The Symbolic Process

  • Women and Avant-Garde Filmmaking A talk & film showing with Sandra Davis
  • Wednesday October 24, 8 pm $2
  • The Euclid Theatre College & Euclid

Part of Fall 1990


Discussing a variety of avant-garde films by women from the 1920s through to the 90s, American filmmaker and film historian Sandra Davis examines what constitutes The Symbolic Process. Davis explores how women have continually created new forms of symbolic image-making within the avant-garde.

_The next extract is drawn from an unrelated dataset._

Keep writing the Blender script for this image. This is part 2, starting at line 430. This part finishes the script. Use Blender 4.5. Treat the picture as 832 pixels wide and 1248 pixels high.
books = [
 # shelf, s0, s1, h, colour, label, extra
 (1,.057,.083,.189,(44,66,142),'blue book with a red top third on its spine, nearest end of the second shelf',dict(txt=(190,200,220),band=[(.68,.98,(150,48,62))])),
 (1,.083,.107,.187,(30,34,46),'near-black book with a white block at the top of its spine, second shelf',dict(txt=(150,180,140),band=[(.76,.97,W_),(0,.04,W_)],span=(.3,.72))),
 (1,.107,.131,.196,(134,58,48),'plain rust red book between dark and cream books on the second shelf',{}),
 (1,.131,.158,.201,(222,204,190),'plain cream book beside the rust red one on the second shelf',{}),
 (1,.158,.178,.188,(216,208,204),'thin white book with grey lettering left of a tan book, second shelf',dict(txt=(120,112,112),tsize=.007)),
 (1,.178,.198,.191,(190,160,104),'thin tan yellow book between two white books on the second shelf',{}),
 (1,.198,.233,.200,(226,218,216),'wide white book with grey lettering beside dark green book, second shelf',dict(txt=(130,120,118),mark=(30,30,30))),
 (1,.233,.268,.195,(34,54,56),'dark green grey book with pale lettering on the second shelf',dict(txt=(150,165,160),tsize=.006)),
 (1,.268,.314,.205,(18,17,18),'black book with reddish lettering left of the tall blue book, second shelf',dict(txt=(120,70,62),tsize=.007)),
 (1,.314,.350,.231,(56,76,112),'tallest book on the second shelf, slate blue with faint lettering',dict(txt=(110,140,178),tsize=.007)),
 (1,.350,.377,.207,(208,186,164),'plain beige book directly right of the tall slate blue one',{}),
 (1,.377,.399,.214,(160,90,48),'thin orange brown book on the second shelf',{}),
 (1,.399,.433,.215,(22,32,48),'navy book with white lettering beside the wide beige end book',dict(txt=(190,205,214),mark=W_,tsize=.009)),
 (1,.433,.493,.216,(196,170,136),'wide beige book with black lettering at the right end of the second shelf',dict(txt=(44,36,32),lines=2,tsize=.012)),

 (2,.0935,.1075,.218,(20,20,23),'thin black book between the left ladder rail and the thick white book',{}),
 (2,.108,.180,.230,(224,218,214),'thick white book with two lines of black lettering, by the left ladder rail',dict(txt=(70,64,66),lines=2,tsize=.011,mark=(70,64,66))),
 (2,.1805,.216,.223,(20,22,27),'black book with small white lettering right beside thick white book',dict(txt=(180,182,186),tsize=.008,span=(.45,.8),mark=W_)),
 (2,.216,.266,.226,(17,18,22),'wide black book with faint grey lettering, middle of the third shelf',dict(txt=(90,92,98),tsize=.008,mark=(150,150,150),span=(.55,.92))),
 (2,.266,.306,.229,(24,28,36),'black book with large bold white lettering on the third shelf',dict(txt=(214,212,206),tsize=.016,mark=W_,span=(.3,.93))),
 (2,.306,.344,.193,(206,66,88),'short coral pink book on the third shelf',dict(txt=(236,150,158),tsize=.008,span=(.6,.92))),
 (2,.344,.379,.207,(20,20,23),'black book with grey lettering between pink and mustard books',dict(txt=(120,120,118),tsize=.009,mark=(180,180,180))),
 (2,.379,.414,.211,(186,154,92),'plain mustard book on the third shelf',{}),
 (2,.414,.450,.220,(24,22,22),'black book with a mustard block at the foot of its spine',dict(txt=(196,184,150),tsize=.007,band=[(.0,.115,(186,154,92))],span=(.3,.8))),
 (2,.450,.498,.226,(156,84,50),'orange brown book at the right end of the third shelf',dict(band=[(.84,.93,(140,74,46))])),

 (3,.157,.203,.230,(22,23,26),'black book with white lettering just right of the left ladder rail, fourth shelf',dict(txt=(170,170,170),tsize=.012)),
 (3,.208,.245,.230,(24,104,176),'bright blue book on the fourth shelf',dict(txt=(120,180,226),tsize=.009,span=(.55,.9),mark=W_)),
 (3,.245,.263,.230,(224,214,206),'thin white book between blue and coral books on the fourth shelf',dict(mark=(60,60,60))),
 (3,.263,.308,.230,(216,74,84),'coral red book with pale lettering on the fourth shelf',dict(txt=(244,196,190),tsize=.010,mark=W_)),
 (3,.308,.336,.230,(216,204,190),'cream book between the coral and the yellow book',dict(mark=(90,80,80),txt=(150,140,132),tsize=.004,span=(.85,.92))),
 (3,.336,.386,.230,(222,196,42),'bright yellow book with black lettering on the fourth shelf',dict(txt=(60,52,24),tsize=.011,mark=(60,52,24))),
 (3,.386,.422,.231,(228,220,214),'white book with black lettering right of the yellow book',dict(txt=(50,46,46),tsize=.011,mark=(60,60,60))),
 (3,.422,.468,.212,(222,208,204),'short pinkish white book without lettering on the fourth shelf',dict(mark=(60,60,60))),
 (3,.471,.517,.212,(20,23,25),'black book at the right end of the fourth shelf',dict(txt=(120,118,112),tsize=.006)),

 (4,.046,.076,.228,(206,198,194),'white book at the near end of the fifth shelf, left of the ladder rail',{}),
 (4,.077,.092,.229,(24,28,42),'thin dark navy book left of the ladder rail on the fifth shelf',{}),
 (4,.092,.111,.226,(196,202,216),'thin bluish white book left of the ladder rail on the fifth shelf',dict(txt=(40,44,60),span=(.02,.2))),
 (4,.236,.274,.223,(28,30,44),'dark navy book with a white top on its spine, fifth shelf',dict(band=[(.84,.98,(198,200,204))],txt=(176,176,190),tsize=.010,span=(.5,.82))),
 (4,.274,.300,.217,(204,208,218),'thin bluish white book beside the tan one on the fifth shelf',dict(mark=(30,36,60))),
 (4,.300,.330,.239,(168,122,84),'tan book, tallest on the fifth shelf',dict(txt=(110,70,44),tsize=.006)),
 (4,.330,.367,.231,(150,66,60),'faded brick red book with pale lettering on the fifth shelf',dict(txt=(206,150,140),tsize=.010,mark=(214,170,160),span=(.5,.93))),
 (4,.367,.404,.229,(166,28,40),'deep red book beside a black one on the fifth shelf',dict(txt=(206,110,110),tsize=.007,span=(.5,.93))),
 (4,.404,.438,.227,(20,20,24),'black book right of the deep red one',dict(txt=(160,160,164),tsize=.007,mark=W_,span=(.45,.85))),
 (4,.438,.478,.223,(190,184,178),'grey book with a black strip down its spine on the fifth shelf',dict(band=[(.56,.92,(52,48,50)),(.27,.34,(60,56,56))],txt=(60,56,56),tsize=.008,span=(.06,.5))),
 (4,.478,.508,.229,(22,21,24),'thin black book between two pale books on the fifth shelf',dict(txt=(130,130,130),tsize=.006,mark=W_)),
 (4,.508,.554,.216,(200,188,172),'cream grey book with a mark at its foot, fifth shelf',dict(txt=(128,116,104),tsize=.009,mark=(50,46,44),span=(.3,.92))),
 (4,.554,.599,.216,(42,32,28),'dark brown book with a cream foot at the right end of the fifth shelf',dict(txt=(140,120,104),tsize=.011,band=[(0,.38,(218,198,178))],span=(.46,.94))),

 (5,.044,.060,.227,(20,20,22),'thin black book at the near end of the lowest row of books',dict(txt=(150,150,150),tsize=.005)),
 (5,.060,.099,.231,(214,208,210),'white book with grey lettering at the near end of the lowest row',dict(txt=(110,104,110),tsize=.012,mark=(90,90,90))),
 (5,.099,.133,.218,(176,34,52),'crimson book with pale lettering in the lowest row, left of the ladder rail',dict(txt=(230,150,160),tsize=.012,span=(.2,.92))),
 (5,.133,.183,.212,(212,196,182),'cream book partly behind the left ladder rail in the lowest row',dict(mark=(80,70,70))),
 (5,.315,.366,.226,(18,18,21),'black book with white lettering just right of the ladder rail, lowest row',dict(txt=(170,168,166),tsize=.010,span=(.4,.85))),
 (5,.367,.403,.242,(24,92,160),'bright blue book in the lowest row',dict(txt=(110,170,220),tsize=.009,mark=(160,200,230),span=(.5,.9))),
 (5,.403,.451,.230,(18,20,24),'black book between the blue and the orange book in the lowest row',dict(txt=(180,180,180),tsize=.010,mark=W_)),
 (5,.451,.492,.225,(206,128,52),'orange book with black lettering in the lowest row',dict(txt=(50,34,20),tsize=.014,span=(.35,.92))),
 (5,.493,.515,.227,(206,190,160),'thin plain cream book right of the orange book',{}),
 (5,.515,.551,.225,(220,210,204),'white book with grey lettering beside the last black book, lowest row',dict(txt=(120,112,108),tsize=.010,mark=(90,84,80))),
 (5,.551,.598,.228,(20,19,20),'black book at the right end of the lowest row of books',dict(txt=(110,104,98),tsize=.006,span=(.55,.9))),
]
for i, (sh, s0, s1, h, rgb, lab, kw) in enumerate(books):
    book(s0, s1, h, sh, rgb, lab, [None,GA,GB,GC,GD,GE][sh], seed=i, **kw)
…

Davis’ retelling of film history begins with Germaine Dulac’s The Seashell and the Clergyman and takes us up to contemporary works by younger American women filmmakers Mary Fillipo and Julie Murray. The talk traces a shift within feminine image-making from the use of the symbol in the narrative sense (such as the seashell within the surrealist context of the Dulac film) to a symbolism of the film form itself. Davis poses the question of whether there remains for women any unique uses of symbolic image-making, or has the symbol now just become a vacant sign?

The following films will be shown in conjunction with the talk:
The Seashell and the Clergyman – Germaine Dulac, 35 min, 1927.
Go Go Go – Marie Menken, 12 min, 1962-64.
Frameline – Gunvor Nelson, 22 min, 1984.
Kristalnacht – Chick Strand, 7 min, 1979.
A Love We Cannot Lose – Nina Fonoroff, 9 min, 1989.
Peace ‘O mind – Mary Fillipo, 8 min, 1983.
Tr’cheot’my P’sy – Julie Murray, 3.5 min, 1990.